There are two things on the stocks of OBR publications that help to say how I would approach it. One is a working paper we did a few years ago looking at the March 2008 forecast relative to outturn and learning the lessons about sticking to departmental spending plans when nominal GDP is 10% smaller than you expect and you get 4% of GDP more public spending. We also learned how the ebbs and flows of inflation push through the welfare system. There were lots of useful lessons.
The other thing is the stress test we did in the Fiscal risks report last year, where we ran a stress test through all the fiscal models. We particularly learnt things about how inflation affects the debt stock now we have such a large stock of inflation‑linked debt in the system. We also learnt that a couple of our models cannot cope with shocks that size, so professional judgment has to override the coefficients in the models. The capital gains tax model came out with very negative revenues, which is not what happened. That is a moment when you have to think more carefully about what actually would happen.
Q91 Wes Streeting: In your CV you describe your experience in the Treasury’s macroeconomic co-ordination and strategy group, writing, “I was responsible […] for leading the March 2013 review of the monetary policy framework that delivered the first material changes to the Bank of England’s remit since it was granted operational independence in 1997”. The Bank’s remit has been changed and expanded through several Acts of Parliament since 1997. Was it the Bank of England’s remit you were referring to or did you mean the MPC specifically?
Andy King: I am afraid I meant the MPC, yes.
Q92 Wes Streeting: In December 2003, the MPC’s price stability remit was changed from 2.5% on the RPIX measure to 2.2% on the CPI measure. Was that not a material change?
Andy King: It was. It was designed to have as little impact as possible, as 2% CPI was thought to be equivalent to 2.5% RPIX. Perhaps I should have said “the second material change” or “a material change” to the MPC’s remit.
Q93 Chair: Finally, I just want to return to this issue about gender and gender diversity, which Catherine raised. Assuming that we approve your appointment, there will have to be a new OBR chief of staff. Who runs the campaign for that replacement for you?
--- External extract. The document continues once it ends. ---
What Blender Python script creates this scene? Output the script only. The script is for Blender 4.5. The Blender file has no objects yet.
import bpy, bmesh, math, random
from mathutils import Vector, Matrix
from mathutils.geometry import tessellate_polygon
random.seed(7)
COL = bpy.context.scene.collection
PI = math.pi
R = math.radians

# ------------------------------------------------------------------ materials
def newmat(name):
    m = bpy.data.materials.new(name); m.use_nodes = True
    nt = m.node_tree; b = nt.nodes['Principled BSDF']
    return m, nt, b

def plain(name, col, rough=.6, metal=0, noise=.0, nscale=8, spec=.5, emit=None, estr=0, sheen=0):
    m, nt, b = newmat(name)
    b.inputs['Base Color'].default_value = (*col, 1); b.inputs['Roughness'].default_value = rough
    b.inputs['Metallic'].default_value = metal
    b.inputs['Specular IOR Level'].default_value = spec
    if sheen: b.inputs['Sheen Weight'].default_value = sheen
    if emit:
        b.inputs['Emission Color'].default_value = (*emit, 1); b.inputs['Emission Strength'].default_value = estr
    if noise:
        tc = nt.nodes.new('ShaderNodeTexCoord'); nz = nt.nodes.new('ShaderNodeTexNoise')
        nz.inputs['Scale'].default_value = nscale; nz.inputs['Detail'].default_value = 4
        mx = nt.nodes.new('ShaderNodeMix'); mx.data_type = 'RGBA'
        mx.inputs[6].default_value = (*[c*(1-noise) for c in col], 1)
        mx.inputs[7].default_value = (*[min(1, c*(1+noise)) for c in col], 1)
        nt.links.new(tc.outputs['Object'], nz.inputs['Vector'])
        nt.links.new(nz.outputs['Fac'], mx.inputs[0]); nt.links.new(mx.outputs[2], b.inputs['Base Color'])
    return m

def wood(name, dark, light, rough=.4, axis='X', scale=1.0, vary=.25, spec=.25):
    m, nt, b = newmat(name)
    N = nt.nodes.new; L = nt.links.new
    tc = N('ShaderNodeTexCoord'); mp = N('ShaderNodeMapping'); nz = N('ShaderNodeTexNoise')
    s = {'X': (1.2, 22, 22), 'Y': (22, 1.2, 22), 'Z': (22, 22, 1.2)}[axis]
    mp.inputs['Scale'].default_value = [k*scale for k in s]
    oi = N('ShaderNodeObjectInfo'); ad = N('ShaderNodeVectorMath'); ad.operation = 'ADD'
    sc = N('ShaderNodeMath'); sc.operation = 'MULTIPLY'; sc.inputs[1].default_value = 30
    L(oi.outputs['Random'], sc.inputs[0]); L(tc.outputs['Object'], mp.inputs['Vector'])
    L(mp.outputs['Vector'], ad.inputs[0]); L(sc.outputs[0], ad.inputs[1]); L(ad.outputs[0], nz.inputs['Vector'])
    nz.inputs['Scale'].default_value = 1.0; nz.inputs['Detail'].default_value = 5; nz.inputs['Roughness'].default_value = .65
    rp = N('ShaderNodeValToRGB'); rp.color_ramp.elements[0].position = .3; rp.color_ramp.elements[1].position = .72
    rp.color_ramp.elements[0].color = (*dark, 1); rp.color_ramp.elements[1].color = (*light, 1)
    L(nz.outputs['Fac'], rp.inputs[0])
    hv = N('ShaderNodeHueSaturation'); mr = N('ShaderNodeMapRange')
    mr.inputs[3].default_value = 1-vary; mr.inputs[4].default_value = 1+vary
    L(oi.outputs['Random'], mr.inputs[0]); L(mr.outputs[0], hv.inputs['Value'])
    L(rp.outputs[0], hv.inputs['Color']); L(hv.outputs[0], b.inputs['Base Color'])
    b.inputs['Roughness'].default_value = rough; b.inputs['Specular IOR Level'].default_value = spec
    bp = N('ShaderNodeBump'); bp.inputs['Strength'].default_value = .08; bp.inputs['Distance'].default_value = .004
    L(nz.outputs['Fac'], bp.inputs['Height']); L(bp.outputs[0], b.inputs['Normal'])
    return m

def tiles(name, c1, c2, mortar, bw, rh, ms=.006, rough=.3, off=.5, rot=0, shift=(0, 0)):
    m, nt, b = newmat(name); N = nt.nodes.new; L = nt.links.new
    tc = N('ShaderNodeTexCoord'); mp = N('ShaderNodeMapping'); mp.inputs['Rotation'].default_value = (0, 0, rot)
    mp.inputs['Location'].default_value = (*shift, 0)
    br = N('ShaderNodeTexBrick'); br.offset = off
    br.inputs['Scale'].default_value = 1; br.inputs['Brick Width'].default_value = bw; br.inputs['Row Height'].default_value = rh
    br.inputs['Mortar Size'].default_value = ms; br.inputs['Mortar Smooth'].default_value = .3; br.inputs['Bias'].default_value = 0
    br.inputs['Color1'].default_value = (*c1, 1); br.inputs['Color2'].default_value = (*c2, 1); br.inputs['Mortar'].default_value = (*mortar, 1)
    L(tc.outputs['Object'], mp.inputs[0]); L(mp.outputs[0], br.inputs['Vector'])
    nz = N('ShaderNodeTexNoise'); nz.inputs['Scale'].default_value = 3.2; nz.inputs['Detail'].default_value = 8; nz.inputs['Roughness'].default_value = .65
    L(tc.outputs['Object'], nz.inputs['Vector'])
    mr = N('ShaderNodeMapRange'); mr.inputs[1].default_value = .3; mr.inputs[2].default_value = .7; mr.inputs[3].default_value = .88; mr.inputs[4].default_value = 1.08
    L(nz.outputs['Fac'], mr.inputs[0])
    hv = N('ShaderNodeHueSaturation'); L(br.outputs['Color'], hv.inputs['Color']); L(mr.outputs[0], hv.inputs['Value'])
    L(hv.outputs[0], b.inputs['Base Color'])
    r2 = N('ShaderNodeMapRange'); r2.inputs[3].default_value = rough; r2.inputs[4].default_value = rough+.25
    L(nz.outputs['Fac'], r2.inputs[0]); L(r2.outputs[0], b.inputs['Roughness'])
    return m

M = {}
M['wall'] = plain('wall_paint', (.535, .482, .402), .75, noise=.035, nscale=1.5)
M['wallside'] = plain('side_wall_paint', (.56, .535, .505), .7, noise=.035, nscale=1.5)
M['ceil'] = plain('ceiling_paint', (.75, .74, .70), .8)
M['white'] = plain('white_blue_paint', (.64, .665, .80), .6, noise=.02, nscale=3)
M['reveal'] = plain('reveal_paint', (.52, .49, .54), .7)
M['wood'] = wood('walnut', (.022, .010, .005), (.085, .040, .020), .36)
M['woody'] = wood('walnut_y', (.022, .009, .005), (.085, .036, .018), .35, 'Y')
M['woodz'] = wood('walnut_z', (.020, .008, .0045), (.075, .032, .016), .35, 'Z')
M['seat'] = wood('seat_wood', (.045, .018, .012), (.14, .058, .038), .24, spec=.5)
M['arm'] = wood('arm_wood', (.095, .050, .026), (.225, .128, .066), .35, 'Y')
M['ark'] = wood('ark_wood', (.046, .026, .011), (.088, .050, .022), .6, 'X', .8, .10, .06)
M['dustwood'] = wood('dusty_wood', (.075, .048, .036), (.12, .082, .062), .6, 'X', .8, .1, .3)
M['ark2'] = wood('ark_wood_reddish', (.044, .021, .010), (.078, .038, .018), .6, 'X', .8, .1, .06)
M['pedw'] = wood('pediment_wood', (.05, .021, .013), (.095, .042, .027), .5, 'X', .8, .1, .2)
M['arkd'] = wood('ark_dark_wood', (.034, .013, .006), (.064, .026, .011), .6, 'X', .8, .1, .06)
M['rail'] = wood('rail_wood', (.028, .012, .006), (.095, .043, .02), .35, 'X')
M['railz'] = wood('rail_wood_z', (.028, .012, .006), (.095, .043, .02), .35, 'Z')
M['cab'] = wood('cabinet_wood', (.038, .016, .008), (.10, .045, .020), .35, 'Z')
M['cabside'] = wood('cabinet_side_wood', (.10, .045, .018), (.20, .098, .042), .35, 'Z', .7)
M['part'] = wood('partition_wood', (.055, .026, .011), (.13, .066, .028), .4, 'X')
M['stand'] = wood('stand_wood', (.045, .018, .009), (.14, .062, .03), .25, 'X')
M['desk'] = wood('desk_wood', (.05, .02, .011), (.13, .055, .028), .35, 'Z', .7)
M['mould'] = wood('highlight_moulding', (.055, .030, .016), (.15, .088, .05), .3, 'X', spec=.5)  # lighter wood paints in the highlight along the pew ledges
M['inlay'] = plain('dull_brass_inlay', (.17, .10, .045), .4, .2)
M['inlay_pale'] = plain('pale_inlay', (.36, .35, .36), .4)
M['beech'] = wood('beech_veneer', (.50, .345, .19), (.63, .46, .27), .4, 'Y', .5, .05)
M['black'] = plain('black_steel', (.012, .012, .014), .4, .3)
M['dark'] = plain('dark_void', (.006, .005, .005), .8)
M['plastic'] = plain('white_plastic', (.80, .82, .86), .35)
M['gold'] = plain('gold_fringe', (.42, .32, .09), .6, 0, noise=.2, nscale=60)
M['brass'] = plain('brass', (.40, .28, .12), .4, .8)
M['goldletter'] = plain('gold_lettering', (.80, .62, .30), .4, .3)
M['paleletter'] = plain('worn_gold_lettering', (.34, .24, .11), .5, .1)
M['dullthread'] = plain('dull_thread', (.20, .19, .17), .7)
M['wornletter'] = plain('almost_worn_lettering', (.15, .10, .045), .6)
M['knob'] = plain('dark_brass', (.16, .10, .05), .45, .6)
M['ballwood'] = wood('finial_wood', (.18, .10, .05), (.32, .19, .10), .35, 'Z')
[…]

Andy King: That is an OBR responsibility. As I said at the start, the line manager of the chief of staff is the chairman of the OBR.
Q94 Chair: Would it be a good idea for us to tackle Robert Chote about the need for gender diversity in any replacements he might appoint?
Andy King: I am sure he would welcome that. He is as seized of the issue as I am.
Q95 Chair: You said in your questionnaire that one of the future risks to the OBR is the need to find a replacement for him when his final term is over. Would you agree that this senior appointment is another opportunity to remember not only gender diversity but diversity generally?
Andy King: Absolutely, yes. That would be a Treasury responsibility but, absolutely, yes.
Q96 Chair: We remind the Treasury very regularly of its responsibilities in this particular area.
Andy King: I have been following your correspondence.
Chair: Lovely. Thank you very much indeed for your time this morning. We are going to discuss the report that the Committee will write, but we are very grateful to you for being here this morning. Thank you.